Fittings that extend or terminate pipe lengths:

  • Adapters connect two dissimilar pipes to each other by solvent welding, soldering or threading.
  • Couplings connect two similar pipes to each other by solvent welding, soldering or threading.
  • This category also includes adapters, sleeves, unions, caps and plugs.

Fittings that connect two or more pipes or change direction:

  • Elbows change the direction of the pipeline. The most common angles are 90 and 45 degrees.
  • Tees connect three pieces of piping in a T-shaped intersection. This lets you divert water to another line.
  • This category also includes wyes, crosses.
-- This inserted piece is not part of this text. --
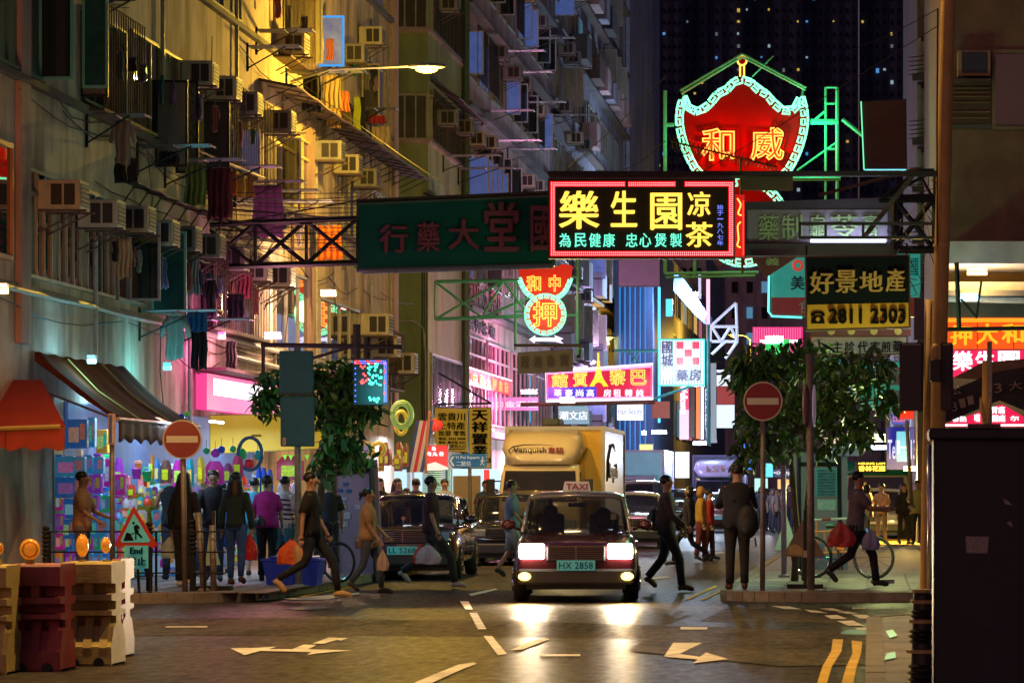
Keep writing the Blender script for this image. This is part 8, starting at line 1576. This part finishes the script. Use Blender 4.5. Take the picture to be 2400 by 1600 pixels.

Fittings that connect pipes of smaller sizes:

  • Reducers connect two or more pipes of different sizes. There are reducer couplings, tees and elbows.
  • Olets attach to branched connections when adequate reducing tees or crosses are not available.

Fittings that provide special connections or functions:

  • Nipples allow two separate fittings to be connected at each end.
  • Valves connect pipes together and control the flow of liquids.

How fittings connect

The main ways pipe fittings connect are by threading or slip fitting.

  • Threaded pipes screw together. Generally, metal pipes are threaded.
  • Slip fit pipes use sleeves that slip into one another. Plastic pipes can be either threaded or slip fit.

These methods are organized as follows:

  • Male threaded. Exterior threads screw into the inside of a larger diameter pipe end with internal threading.
  • Female threaded. Interior threads are designed to receive male threaded pipe fittings.
  • Male slip fit. No threads and are designed to slip into a slightly larger female sleeve.
  • Female slip fit. No threads and are designed to slip into a slightly larger male sleeve.

Good to know!

Pipe fittings with one female end and one male end are called street fittings.

Common pipe fitting materials

In general, a fitting should be the same material as the pipe to which you are fitting it. For example, use a PVC fitting with a PVC pipe. (There are exceptions where materials conforming to certain codes/standards can be used in pipes of another material.) Material options include:


  • Used with hot- and cold-water applications.
  • Commonly used in residential water supply lines and as a refrigerant line in HVAC.
  • Comes in soft form (usually for refrigerant lines) and rigid form for water pipelines.
  • Copper pipes are usually joined using a flare connection, compression connection and sweat or solder connection.

 PVC (polyvinyl chloride)

  • The most common type of plastic, it’s rigid and comes in a variety of pressure ratings.
  • For cold water applications only. Standard uses include cold water supply and drainage.
  • PVC fittings are joined by a thread or solvent weld (glue) connections.

 CPVC (chlorinated polyvinyl chloride)

  • Similar to PVC but suitable at higher temperatures and more ductile.
  • Primarily used for residential hot- and cold-water applications.
  • Often replaces a copper pipe in indoor applications.
  • CPVC fittings are joined by a  thread or solvent weld (glue) connections.


  • For residential hot- and cold-water applications and as hydronic heating.
  • Competitively priced and are easy to use.
  • PEX is joined with plastic grip or metal crimp and clamp fittings.

 Good to know!

Make sure you select a material rated for the type of plumbing job you are doing. For example, some pipes are approved for pressurized air or gas, others potable or non-potable water. Always check local code requirements to make sure the materials you select meet current standards.

Pipe fitting checklist

Before you buy, keep this handy checklist in mind:

  • What type of fitting do you need (a pipe coupling, elbow, tee)?
  • What material is best suited for your application?
  • What thread size, pressure and temperature rating is needed?
  • What tools do you need? Do you need any solvent cement or soldering tools?

Good to know!

Male threaded fittings are measured to the outside edge (outside diameter). Female threaded fittings are measured to the inside edge (inner diameter). There are many online references that can help you figure out the thread size you need. If you’re unsure, you can always ask an expert at your local home improvement store.

While the wide world of couplings and valves may seem confusing at first, a little knowledge goes a long way in proper pipe-fitting procedures. Developing an understanding of the basics will help you create a good foundation for your future DIY plumbing projects.